No artigo de Fernanda Câncio há um número, de 2022 (como a generalidade dos outros), que me chamou à atenção e de que já tinha ouvido falar por parte de uma juíza – temos quase 900 reclusos por violação do código da estrada, 579 por conduzirem sem carta. Não é para crimes destes que servem as prisões. Se juntarmos os que estão presos por não conseguirem pagar as multas que subsituem as suas penas, aproximamo-nos de 20% da nossa população prisional. É difícil guardar gente perigosa quando se usa a prisão para crimes menores.

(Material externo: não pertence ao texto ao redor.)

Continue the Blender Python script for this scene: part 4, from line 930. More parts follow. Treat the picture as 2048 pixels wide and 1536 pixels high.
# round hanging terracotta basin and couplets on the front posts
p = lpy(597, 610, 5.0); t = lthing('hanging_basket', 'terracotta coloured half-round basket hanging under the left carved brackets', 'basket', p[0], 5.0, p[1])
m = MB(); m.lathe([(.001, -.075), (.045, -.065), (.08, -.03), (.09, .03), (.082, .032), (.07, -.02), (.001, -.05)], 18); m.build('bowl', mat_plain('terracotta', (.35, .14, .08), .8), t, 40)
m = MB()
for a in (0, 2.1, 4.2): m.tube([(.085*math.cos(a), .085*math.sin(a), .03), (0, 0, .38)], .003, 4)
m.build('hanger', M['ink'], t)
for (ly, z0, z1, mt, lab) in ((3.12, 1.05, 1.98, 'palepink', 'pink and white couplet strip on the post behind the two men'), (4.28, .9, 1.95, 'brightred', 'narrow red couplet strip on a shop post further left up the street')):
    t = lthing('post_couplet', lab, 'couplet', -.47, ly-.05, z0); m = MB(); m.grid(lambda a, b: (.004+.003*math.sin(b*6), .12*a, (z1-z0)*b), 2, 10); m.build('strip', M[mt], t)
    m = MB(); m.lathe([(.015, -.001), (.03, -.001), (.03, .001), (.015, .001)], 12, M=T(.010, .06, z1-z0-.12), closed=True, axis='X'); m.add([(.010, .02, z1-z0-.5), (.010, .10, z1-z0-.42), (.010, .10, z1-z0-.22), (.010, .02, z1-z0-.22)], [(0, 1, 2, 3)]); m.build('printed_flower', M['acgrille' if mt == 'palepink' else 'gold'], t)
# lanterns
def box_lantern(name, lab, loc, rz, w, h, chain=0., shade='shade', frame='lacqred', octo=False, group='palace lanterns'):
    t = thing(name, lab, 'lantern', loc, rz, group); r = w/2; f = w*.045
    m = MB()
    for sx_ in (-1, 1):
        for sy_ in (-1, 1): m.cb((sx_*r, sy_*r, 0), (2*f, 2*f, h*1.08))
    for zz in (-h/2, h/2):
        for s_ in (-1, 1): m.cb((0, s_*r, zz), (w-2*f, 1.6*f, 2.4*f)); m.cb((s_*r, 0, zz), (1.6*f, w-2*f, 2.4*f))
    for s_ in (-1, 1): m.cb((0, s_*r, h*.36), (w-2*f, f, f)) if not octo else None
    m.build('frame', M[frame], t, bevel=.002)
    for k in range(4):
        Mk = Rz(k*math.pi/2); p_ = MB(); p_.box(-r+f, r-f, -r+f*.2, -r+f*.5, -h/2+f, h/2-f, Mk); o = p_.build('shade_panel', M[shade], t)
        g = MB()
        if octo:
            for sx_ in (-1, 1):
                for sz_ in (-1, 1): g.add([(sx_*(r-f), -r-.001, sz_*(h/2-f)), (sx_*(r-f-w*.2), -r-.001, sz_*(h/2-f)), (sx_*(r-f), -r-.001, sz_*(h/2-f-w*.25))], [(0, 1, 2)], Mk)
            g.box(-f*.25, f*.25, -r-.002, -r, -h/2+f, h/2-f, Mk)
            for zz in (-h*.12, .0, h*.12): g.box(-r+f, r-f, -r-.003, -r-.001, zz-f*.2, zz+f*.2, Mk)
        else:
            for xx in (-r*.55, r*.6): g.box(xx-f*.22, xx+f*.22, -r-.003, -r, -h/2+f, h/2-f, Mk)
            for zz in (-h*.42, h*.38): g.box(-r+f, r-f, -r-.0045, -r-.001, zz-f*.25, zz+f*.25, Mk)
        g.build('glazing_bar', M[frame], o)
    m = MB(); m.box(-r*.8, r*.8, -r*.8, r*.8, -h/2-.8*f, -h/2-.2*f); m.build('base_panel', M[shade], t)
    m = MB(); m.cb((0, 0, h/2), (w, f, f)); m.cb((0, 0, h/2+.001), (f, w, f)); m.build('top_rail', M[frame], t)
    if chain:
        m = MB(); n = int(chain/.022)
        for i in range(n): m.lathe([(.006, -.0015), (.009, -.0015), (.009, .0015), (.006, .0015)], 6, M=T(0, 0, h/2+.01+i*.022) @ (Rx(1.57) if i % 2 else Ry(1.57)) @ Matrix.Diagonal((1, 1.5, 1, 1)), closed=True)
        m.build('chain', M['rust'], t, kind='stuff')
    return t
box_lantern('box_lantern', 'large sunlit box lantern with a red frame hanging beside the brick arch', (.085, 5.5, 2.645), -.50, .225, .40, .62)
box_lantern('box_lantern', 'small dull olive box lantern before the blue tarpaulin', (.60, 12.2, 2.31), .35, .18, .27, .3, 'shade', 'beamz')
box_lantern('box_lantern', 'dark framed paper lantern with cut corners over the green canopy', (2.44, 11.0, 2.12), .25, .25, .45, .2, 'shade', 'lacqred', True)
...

A tal juíza explicava-me que, antes de chegar à prisão, os tribunais tentam outras penas. Só que elas não funcionam. Porque temos um sistema “carcerocêntrico” que não se preparou para aplicar e fiscalizar o cumprimento de penas como o trabalho para a comunidade, por exemplo. A ausência de efetivas punições prévias leva à reincidência até se chegar a um ponto em que o crime se torna demasiado grave.
Há, como se vê, muito para discutir sobre as condições do nosso sistema prisional e a relação da justiça e da sociedade com o encarceramento. Mas, mesmo que esta seja uma boa desculpa para fazer um debate, é preciso dizer o que todos os sistemas prisionais têm fugas. Apesar da gravidade deste caso, o nosso, se se distingue, é por ter poucas.
Podemos aproveitar o momento para debater as deploráveis condições prisionais, que aparecem e sucessivos relatórios europeus e internacionais e que atentam contra os direitos humanos, e o pouquíssimo investimento (transversal a todos os governos) para mudar isto. As principais vítimas são os reclusos. Esse é o debate político para o qual não faltaram avisos e estudos e auditorias (e vêm mais duas). Mas, tirando quando fogem reclusos, alguém quer saber? Rende votos?»